December 2012

Three-Way Handgun Showdown: Springfield, Chiappa, and Kahr

Yes, we mixed apples and oranges here to find what we liked in a carry handgun. We fired and carried the 45 ACP XD-S, the 9mm CM9, and the 357 Magnum-chambered Rhino head to head.

Choosing a carry sidearm is a complex task for most shooters, who must weigh power and portability, size and simplicity before spending hundreds of dollars and committing to wear a gun a good chunk of the day. Pistols usually have an edge in capacity, while revolvers have a point-and-shoot ease of use that’s hard to overlook. Then there’s the issue of cartridges. How much power is enough?, and how does the consumer sift the chamberings to get the most bang for his buck?

We recently tested three guns that illustrate a range of carry choices readers had inquired about, in effect pitting McIntosh and Red Delicious apples against a Valencia orange. In gun terms, our pistols were the new Springfield XD-S 45 ACP, $599, and Kahr’s CM9 No. CM9093 9mm Luger, $382, going up against the Chiappa Rhino No. 200DS 357 Magnum revolver, $800. Those are counter prices from Fountain Firearms in Houston (FountainFirearms.us), where we acquired the guns.

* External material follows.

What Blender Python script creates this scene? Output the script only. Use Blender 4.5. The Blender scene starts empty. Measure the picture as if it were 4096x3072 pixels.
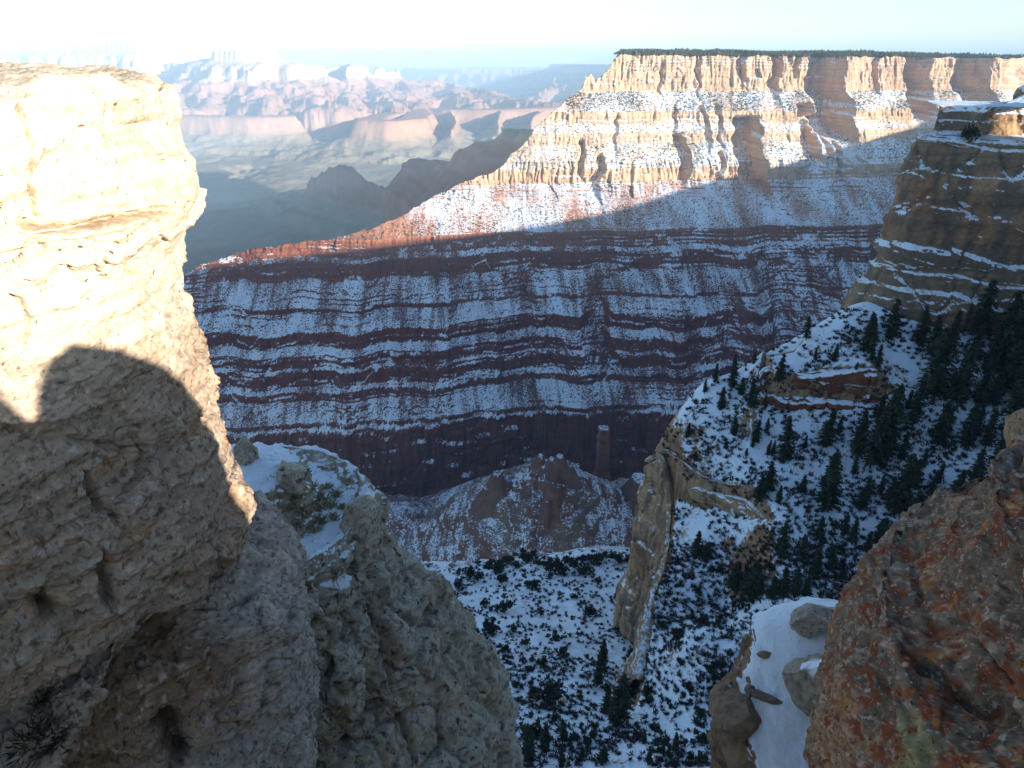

What we wanted to find out, in particular, was whether the CCL holder had to sacrifice power (45 vs. 9mm) in order to get wear-all-day comfort, and whether a wheelgun, albeit an unusual one, could compete against subcompact pistols.

In fact, when you look at the basics other than action types, these three pretty much fit in the same box. The Rhino revolver is 6 inches long, about a half-inch longer than the Kahr (5.4 inches) and slightly shorter than the XD-S (6.3 inches). Height-wise, the Rhino checks in at 4.9 inches, a half inch taller than the XD-S (4.4 inches) and nearly an inch taller than the CM9 (4.0 inches).

But here’s where power factors in. The Rhino and the XD-S clearly outdistanced the CM9 in pop, so for some shooters, having the smallest footprint in the CM9 also means shooting the weakest round, which they won’t like. And, the 9mm Luger’s performance is further diminished because these short handguns won’t generate all the rated power of their respective rounds — there’s just not enough length in the barrels. Winchester’s 115-grain 9mm Luger round in the 3-inch-barrel Kahr develops average velocity/energy figures of 984 fps/247 ft.-lbs., well behind the XD-S (3.3-inch barrel, 817 fps/341 ft.-lbs.) and Rhino (2-inch barrel, 1134 fps/314 ft.-lbs.) The Fiocchi rounds showed a similar gap, except the 357 Mag was the strongest at 370 ft.-lbs., compared to 305 ft.-lbs. for the 45 ACP round and 272 ft.-lbs. for the 9mm. The power margins are little narrower for Hornady rounds because the 9mm is a +P loading, so it makes 308 ft.-lbs. of muzzle energy compared to the 45 at 360 ft.-lbs. and the 357 at 380 ft.-lbs. Also, it’s worth emphasizing that the Rhino had the highest energy ratings of the trio with two of the rounds (see the accompanying accuracy/chronograph table for details).

Besides comparing the numbers, we also tested all three for accuracy at 7 yards from a benchrest. Then we tested how each would perform when drawn and fired quickly, using Hornady Critical Defense rounds for the XDS and Rhino and Hornady Critical Duty for the CM9. For this defense test we had a target 7 yards downrange on edge, programmed to turn and face the shooter for 3 seconds, then turn back to edge, with a randomized wait time before turning. Our testers had to start from low ready and fire as many shots aiming at center mass as accurately as possible in 3 seconds. The target was a Birchwood Casey silhouette splattering target with X, 10, 9, and 8 rings.